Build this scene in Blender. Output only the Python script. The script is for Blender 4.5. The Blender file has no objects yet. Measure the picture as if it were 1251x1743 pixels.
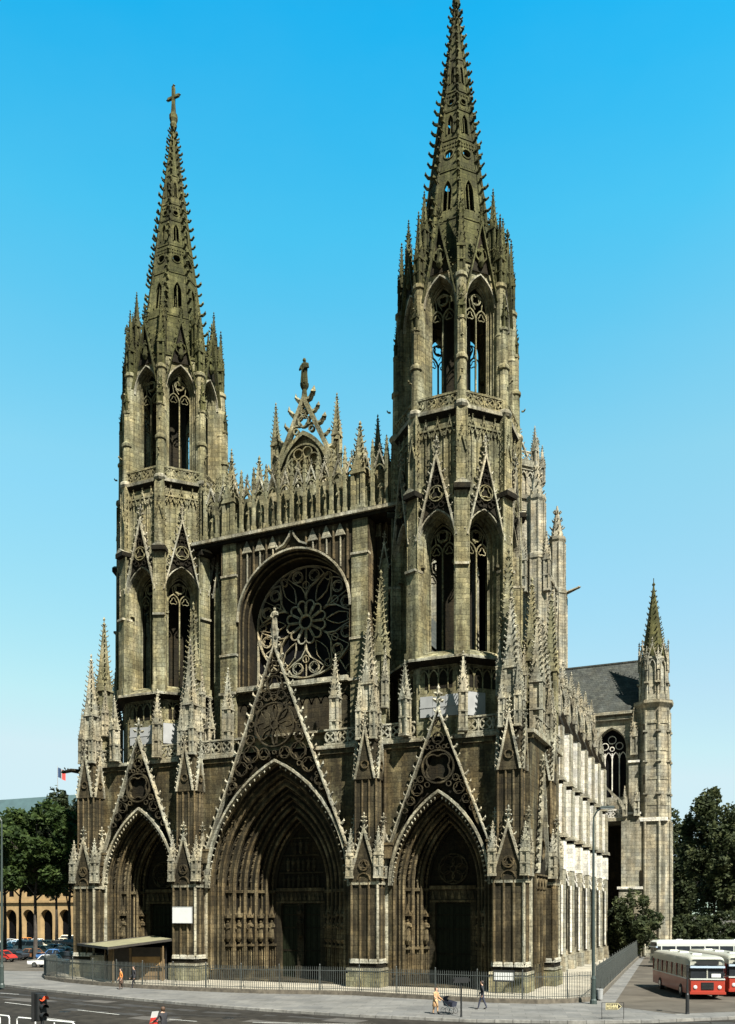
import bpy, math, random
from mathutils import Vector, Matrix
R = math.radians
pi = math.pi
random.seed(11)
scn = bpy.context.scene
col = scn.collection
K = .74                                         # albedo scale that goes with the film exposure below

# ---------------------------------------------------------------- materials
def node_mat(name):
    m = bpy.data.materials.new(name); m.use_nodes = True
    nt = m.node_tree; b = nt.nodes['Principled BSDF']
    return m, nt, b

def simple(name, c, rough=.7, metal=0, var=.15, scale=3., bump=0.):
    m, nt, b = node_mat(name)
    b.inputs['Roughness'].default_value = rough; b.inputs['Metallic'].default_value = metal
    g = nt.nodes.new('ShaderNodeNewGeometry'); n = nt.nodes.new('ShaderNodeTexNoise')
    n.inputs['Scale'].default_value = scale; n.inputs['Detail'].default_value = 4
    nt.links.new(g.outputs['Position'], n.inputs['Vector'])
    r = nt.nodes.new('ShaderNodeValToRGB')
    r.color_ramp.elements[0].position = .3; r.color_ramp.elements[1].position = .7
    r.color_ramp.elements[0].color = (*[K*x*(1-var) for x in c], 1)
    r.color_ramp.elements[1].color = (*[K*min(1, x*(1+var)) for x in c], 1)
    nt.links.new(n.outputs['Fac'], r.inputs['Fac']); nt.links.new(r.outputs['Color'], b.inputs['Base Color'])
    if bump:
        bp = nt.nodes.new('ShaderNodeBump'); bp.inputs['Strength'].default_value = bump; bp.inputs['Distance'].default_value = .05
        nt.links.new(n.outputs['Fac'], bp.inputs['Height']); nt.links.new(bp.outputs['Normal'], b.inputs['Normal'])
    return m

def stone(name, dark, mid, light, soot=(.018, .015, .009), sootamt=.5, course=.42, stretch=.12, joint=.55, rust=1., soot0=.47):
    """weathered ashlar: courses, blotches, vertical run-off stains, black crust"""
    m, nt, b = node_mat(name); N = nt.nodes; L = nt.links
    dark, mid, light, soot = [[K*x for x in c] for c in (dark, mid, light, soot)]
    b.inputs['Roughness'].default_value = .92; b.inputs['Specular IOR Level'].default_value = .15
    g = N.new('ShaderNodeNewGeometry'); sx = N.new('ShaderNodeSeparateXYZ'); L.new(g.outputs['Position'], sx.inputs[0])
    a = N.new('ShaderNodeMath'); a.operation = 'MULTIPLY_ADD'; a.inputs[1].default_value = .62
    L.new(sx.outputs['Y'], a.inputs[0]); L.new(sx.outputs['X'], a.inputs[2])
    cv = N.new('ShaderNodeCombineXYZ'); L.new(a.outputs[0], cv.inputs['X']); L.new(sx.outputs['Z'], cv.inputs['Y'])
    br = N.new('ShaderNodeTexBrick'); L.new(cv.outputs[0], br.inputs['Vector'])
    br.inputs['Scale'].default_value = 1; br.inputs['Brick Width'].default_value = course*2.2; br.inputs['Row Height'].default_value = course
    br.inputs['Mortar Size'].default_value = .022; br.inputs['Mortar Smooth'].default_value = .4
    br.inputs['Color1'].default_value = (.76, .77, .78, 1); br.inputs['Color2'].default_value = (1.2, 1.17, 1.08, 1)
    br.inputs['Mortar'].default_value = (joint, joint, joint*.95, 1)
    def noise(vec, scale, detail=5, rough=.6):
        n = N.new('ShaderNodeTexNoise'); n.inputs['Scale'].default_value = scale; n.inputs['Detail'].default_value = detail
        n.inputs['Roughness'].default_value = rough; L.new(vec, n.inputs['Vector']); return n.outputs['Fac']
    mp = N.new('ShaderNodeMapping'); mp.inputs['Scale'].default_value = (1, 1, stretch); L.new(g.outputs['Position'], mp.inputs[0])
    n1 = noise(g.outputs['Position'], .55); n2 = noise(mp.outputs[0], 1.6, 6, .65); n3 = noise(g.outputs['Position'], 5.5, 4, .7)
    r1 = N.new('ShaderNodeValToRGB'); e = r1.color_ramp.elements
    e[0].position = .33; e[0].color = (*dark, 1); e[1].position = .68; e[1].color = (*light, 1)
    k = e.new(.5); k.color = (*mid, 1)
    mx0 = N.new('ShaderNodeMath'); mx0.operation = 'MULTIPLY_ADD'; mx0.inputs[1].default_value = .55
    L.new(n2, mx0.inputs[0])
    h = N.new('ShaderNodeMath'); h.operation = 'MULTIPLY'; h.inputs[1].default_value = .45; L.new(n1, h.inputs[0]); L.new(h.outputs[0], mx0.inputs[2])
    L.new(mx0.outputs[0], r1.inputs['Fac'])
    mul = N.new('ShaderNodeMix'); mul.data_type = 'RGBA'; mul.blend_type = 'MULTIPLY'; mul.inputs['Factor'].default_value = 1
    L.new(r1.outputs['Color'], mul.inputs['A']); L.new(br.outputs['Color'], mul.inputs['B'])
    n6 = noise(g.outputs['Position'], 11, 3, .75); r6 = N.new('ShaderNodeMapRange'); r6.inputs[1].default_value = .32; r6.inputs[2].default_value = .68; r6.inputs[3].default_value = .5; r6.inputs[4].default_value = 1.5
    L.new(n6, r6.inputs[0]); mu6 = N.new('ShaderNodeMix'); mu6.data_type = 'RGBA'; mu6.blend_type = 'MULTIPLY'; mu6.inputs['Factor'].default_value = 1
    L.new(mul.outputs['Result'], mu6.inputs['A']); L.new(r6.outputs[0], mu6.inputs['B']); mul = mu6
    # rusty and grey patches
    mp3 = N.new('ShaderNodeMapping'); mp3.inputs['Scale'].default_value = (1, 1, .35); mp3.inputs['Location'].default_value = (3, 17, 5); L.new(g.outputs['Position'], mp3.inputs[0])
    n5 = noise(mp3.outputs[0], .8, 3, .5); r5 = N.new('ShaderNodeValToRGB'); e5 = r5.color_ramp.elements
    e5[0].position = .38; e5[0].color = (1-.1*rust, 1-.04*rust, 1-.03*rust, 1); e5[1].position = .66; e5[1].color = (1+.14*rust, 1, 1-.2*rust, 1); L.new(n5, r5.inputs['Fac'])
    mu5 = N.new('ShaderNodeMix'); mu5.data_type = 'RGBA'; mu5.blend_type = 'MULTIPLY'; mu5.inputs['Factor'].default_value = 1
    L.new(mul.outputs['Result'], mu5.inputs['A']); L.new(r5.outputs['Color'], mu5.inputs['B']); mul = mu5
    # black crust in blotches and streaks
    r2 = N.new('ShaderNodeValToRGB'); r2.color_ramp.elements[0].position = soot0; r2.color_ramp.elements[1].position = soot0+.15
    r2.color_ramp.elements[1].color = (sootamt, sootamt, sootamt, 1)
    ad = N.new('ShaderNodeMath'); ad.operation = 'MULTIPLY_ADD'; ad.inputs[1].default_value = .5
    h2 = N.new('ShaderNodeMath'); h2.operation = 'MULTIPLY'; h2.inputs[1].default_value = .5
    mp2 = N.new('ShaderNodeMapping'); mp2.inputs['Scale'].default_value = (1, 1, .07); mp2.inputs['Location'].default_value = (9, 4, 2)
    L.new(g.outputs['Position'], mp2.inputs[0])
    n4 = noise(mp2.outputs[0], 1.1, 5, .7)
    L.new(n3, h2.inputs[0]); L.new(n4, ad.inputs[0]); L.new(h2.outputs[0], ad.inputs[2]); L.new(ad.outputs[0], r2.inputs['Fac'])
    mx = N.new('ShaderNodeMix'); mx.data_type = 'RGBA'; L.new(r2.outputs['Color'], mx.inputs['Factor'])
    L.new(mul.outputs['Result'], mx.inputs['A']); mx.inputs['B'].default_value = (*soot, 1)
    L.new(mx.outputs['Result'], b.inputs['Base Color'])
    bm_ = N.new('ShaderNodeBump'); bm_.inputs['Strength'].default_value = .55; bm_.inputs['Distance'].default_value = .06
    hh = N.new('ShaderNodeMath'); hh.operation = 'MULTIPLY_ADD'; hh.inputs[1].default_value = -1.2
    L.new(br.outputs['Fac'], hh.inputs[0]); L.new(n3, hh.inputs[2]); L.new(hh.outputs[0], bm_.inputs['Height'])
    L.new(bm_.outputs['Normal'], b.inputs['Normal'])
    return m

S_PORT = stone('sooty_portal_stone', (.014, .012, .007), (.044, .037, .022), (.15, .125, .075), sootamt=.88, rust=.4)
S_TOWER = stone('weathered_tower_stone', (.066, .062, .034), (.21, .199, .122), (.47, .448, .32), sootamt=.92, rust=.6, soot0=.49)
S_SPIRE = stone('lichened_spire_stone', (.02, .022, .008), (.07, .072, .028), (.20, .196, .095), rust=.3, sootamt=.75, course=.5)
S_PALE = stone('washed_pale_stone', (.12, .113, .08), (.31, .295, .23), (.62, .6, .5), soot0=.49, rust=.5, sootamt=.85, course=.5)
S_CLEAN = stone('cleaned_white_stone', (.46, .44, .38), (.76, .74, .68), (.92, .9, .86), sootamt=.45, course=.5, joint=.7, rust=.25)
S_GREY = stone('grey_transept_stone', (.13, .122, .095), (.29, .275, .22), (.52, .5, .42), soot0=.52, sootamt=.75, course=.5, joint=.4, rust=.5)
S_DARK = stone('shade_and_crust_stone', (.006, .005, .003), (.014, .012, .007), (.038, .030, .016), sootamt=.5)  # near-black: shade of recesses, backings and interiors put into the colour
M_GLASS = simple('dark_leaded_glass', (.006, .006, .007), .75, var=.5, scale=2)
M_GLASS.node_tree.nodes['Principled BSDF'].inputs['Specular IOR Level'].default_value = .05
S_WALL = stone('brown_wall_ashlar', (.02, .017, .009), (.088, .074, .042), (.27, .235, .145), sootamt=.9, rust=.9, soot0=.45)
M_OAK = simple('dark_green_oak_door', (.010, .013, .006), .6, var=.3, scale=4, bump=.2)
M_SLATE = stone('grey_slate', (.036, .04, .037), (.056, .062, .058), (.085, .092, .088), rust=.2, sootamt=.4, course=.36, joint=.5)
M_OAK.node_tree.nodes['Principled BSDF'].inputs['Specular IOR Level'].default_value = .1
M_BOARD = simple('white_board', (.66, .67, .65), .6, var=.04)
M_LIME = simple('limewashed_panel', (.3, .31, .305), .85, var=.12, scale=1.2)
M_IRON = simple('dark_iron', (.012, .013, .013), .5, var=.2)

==

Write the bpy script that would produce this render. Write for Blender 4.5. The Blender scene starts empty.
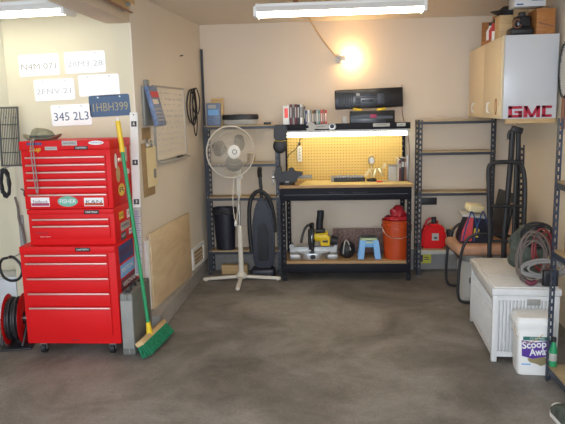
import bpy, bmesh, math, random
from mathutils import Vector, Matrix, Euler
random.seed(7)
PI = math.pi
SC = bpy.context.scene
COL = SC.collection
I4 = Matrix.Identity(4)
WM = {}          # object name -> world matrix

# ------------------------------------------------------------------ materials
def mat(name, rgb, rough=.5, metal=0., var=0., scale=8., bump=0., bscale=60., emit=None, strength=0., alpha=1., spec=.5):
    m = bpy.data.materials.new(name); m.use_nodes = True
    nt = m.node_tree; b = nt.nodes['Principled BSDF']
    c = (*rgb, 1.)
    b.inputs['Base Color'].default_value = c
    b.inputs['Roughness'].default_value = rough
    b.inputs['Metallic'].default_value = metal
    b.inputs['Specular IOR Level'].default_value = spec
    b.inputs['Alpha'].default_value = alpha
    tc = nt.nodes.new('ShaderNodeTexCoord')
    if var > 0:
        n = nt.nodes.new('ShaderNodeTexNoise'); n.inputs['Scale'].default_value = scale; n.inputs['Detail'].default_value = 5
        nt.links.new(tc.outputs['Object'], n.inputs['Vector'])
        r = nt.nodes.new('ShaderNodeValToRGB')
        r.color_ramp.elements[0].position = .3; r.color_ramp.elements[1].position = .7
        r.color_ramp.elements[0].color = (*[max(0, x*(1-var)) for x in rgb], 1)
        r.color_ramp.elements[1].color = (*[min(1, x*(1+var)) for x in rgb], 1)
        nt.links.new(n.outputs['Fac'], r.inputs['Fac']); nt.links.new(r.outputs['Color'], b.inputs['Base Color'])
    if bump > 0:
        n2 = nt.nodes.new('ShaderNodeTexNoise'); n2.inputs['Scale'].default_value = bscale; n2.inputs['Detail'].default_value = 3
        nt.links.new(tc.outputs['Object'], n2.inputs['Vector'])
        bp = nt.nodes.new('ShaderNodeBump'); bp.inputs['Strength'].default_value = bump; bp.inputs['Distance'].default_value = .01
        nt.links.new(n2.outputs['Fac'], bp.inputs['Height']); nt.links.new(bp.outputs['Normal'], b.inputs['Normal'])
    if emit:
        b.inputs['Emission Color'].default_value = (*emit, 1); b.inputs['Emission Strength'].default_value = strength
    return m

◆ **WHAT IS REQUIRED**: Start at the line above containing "Write the bpy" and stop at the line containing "-> world matrix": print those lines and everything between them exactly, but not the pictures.

◆ **EXERCISE SOLUTION**:
Write the bpy script that would produce this render. Write for Blender 4.5. The Blender scene starts empty.
import bpy, bmesh, math, random
from mathutils import Vector, Matrix, Euler
random.seed(7)
PI = math.pi
SC = bpy.context.scene
COL = SC.collection
I4 = Matrix.Identity(4)
WM = {}          # object name -> world matrix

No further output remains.